In the Centre Block of the Parliament Buildings, the boys ask for a guard to let them in, but he insists the Prime Minister sees nobody and slams the door. Steve and the mime turn around to go home, reasoning "We gave it our best, but our best wasn't good enough, eh?", but Kyle pleads with the guard, who says the Prime Minister is in China. Disappointed, the four boys sit on the steps and cry until the guard, now feeling sorry for them, admits he was lying and allows them entrance. The boys finally meet with the Prime Minister, a gigantic floating head who is a brutal dictator and refuses to repeal his laws. Scott then arrives with the Gintses, and, along with Kyle, appeal to the Prime Minister to support their separate views. The Prime Minister rejects Kyle's speech, and to prove his point, vaporizes Kenny. Stan reveals that the gigantic floating head is mechanically controlled by Saddam Hussein in a spider-hole. Upon discovery of the Prime Minister's true identity, the Canadians arrest Hussein (a reference to Hussein's actual arrest four days before the episode aired) and declare all of the new laws null and void. The Gintses realize how much Kyle must care for Ike to come all the way to Canada and they give Ike the choice to go back to America, which he accepts as he hugs Kyle. Cartman's watch goes off, and he is upset about missing Christmas, but Kyle insists that he got his brother back and that's all that matters; Cartman, however, gets angry and tries to fight Kyle.
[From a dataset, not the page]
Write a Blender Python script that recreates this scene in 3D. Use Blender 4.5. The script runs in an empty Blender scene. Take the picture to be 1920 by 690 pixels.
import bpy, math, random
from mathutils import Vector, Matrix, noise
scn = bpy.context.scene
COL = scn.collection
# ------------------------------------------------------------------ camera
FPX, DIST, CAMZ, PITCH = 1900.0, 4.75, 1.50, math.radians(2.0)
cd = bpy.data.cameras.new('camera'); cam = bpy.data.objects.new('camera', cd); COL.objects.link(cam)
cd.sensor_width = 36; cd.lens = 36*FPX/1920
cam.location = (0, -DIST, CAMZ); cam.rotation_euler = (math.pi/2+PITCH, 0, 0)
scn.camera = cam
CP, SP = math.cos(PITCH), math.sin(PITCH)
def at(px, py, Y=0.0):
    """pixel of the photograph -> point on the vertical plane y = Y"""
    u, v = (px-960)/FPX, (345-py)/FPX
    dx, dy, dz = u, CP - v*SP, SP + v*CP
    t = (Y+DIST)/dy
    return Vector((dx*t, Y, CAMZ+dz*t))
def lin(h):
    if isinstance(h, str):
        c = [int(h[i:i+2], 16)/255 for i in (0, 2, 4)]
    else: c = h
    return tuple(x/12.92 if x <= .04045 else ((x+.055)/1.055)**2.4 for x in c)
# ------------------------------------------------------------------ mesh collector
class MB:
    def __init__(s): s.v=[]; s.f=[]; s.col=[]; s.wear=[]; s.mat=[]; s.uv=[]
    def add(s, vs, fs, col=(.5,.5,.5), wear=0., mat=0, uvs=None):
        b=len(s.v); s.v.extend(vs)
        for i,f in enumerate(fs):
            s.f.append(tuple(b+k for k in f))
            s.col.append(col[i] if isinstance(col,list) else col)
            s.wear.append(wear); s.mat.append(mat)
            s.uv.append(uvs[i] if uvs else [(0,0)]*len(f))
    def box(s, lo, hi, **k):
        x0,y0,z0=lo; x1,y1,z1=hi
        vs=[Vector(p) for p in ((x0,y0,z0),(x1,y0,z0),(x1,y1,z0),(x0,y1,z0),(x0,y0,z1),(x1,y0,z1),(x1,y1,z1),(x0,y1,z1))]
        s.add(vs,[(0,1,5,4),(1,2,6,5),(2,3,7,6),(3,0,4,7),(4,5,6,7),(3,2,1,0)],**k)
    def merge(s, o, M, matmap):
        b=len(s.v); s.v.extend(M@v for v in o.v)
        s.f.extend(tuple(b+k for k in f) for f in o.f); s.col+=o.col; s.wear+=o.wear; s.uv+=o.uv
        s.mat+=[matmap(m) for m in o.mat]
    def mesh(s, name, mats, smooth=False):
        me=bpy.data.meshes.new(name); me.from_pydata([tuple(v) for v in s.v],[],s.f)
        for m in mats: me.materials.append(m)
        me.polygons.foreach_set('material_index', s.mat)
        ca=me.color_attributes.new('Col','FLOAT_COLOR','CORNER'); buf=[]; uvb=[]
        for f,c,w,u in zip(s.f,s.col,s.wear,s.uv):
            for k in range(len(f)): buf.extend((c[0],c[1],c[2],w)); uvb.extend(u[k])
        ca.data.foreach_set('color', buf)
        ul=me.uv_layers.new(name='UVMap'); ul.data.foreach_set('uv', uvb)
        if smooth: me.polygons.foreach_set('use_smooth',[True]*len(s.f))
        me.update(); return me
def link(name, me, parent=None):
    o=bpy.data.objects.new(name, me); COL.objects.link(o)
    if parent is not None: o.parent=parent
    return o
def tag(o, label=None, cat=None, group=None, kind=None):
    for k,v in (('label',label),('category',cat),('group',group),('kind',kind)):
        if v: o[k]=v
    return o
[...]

Kyle at first is reluctant but then hits Cartman only once (barely), causing Cartman to scream in agony and cry for his mother, until Rick the Mountie invites the boys to celebrate Christmas Canadian-style, being part of a parade celebrating Hussein's capture and the boys' efforts to remove him from power. Oblivious to what just happened, Stan and Cartman (whose nose is bleeding as a result of the mere hit) are unhappy; Stan sighs and says that maybe they will have a better Christmas adventure next year.


Saddam Hussein was caught the Sunday before this episode aired, on December 13, 2003, during Operation Red Dawn. This provided the perfect ending to the story. It was the seventh season's final reference to events in Iraq. "I think you could really call this the Iraq war season," Trey said.